Return only the lines running from the top of the entries to the line with "z1).build(nm, M['darkwood'], t2)", inclusive, exactly as written.
### DATA FOR THIS TASK ###
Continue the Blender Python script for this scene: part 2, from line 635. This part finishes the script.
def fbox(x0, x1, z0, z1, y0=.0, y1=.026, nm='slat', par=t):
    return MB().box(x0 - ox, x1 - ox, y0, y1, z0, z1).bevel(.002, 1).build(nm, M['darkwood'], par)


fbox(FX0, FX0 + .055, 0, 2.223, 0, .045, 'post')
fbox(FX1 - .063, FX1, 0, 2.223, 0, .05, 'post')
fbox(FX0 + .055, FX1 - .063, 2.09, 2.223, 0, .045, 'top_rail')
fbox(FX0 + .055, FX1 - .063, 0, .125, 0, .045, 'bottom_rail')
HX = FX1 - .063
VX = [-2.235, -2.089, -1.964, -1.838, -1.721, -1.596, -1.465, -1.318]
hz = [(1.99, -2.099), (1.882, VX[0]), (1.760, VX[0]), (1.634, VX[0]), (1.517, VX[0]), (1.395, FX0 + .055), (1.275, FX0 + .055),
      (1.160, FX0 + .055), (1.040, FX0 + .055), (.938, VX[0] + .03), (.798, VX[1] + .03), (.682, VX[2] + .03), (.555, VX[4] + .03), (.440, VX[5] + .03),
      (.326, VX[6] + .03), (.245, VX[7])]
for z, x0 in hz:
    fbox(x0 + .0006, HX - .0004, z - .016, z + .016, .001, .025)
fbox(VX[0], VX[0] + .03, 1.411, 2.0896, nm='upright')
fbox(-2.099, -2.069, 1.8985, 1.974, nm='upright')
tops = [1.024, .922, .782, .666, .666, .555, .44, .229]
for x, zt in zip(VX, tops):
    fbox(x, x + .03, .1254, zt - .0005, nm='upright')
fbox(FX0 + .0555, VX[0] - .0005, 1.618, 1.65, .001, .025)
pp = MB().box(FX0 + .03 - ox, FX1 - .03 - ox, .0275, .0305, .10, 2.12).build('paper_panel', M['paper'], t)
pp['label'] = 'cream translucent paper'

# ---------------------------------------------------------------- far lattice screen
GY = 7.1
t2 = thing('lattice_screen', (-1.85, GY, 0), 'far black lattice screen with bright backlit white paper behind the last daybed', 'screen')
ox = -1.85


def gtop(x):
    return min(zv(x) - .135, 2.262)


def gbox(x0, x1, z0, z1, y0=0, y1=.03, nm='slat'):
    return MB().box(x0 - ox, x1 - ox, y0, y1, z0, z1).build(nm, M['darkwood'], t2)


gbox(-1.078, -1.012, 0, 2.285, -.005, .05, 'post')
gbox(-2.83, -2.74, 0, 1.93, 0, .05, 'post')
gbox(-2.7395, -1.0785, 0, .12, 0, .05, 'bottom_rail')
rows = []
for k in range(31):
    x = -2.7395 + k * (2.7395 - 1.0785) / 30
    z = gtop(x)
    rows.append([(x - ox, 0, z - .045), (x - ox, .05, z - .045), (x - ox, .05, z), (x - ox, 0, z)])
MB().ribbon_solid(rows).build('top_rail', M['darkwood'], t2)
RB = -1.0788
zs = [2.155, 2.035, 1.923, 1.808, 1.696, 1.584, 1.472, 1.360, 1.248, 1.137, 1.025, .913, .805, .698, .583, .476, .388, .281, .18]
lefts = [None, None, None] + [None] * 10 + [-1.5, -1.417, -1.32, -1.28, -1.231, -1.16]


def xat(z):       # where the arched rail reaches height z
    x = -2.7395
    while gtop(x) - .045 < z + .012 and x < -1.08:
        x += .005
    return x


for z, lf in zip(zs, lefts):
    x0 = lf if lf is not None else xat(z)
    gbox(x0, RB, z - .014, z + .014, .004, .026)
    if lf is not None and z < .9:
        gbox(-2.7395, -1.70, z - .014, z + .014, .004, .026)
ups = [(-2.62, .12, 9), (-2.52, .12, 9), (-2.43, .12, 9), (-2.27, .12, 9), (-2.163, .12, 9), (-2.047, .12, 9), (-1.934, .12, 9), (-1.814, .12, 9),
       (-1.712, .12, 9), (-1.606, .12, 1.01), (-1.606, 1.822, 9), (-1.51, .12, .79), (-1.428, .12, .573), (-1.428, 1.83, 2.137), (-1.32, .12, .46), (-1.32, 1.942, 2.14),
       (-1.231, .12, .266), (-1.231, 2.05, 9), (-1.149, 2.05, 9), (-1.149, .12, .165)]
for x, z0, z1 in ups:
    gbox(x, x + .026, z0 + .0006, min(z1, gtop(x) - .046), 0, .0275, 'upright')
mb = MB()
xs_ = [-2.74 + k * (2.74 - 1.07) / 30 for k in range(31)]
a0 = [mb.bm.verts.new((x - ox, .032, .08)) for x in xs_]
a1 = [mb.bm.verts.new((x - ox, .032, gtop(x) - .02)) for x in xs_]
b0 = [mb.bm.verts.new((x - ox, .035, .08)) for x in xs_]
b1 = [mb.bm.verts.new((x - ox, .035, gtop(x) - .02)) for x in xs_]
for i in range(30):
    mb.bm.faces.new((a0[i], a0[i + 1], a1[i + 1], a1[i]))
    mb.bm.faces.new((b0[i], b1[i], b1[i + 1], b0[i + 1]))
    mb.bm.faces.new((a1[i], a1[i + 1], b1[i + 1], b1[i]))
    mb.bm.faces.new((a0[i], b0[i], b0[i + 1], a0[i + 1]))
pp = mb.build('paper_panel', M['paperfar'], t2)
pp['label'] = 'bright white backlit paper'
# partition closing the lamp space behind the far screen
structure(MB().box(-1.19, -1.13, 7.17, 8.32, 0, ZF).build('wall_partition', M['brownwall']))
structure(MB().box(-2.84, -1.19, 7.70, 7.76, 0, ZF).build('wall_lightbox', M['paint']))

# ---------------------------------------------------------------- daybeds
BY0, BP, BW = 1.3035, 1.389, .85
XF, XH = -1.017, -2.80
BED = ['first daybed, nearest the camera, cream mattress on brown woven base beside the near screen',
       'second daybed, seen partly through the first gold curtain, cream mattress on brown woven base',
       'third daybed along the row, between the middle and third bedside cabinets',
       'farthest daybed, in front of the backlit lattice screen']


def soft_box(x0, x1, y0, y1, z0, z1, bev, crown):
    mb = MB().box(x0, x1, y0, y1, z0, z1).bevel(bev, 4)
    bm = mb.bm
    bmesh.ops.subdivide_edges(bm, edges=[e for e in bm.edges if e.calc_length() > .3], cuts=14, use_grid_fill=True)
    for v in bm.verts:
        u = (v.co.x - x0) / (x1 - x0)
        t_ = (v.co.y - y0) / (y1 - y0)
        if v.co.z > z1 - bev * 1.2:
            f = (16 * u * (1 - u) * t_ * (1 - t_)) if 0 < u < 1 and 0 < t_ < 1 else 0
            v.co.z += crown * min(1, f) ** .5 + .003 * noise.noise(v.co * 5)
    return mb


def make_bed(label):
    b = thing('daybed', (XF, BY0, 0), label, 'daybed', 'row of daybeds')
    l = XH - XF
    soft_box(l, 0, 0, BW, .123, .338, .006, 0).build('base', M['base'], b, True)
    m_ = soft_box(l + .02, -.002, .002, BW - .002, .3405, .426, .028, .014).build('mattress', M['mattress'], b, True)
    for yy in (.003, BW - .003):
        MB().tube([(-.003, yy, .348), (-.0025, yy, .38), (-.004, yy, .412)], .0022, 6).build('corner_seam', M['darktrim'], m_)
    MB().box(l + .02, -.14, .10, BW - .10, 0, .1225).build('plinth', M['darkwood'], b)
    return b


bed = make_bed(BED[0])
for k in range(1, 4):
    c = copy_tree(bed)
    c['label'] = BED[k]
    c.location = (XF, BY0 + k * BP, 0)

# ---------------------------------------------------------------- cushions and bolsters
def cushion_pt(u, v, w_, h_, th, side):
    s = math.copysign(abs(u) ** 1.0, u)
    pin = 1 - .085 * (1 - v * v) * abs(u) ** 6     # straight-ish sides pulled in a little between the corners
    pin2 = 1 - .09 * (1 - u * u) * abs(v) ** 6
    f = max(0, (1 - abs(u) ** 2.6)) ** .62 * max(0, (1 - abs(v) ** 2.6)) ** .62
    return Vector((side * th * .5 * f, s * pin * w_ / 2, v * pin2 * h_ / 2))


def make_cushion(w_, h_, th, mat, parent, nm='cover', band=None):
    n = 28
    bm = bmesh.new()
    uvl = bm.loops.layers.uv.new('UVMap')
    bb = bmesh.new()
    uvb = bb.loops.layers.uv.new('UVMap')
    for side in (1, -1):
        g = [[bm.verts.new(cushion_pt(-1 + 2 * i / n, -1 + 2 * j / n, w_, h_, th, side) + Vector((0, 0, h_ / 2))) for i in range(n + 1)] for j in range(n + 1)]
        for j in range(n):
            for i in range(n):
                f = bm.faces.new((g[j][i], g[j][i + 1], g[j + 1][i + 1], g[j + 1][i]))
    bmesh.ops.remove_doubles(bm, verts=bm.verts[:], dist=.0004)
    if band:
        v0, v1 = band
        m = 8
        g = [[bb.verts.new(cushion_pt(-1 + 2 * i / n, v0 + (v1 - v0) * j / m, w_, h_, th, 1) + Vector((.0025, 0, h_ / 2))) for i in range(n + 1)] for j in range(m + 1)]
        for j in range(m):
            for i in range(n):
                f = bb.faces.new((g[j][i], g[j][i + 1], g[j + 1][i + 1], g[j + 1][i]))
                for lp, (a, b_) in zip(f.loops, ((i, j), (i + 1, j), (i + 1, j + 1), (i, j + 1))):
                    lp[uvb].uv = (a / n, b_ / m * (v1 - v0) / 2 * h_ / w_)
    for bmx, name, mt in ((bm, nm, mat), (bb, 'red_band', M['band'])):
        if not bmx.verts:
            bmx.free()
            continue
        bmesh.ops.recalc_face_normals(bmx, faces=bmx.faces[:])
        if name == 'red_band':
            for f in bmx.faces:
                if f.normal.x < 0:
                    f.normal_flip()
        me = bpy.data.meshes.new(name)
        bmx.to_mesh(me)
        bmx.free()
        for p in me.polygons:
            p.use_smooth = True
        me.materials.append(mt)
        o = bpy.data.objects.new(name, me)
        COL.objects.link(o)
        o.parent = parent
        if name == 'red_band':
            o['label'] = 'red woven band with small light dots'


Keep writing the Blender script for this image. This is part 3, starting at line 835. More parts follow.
###
| COMPLETE ANSWER |
Continue the Blender Python script for this scene: part 2, from line 635. This part finishes the script.
def fbox(x0, x1, z0, z1, y0=.0, y1=.026, nm='slat', par=t):
    return MB().box(x0 - ox, x1 - ox, y0, y1, z0, z1).bevel(.002, 1).build(nm, M['darkwood'], par)


fbox(FX0, FX0 + .055, 0, 2.223, 0, .045, 'post')
fbox(FX1 - .063, FX1, 0, 2.223, 0, .05, 'post')
fbox(FX0 + .055, FX1 - .063, 2.09, 2.223, 0, .045, 'top_rail')
fbox(FX0 + .055, FX1 - .063, 0, .125, 0, .045, 'bottom_rail')
HX = FX1 - .063
VX = [-2.235, -2.089, -1.964, -1.838, -1.721, -1.596, -1.465, -1.318]
hz = [(1.99, -2.099), (1.882, VX[0]), (1.760, VX[0]), (1.634, VX[0]), (1.517, VX[0]), (1.395, FX0 + .055), (1.275, FX0 + .055),
      (1.160, FX0 + .055), (1.040, FX0 + .055), (.938, VX[0] + .03), (.798, VX[1] + .03), (.682, VX[2] + .03), (.555, VX[4] + .03), (.440, VX[5] + .03),
      (.326, VX[6] + .03), (.245, VX[7])]
for z, x0 in hz:
    fbox(x0 + .0006, HX - .0004, z - .016, z + .016, .001, .025)
fbox(VX[0], VX[0] + .03, 1.411, 2.0896, nm='upright')
fbox(-2.099, -2.069, 1.8985, 1.974, nm='upright')
tops = [1.024, .922, .782, .666, .666, .555, .44, .229]
for x, zt in zip(VX, tops):
    fbox(x, x + .03, .1254, zt - .0005, nm='upright')
fbox(FX0 + .0555, VX[0] - .0005, 1.618, 1.65, .001, .025)
pp = MB().box(FX0 + .03 - ox, FX1 - .03 - ox, .0275, .0305, .10, 2.12).build('paper_panel', M['paper'], t)
pp['label'] = 'cream translucent paper'

# ---------------------------------------------------------------- far lattice screen
GY = 7.1
t2 = thing('lattice_screen', (-1.85, GY, 0), 'far black lattice screen with bright backlit white paper behind the last daybed', 'screen')
ox = -1.85


def gtop(x):
    return min(zv(x) - .135, 2.262)


def gbox(x0, x1, z0, z1, y0=0, y1=.03, nm='slat'):
    return MB().box(x0 - ox, x1 - ox, y0, y1, z0, z1).build(nm, M['darkwood'], t2)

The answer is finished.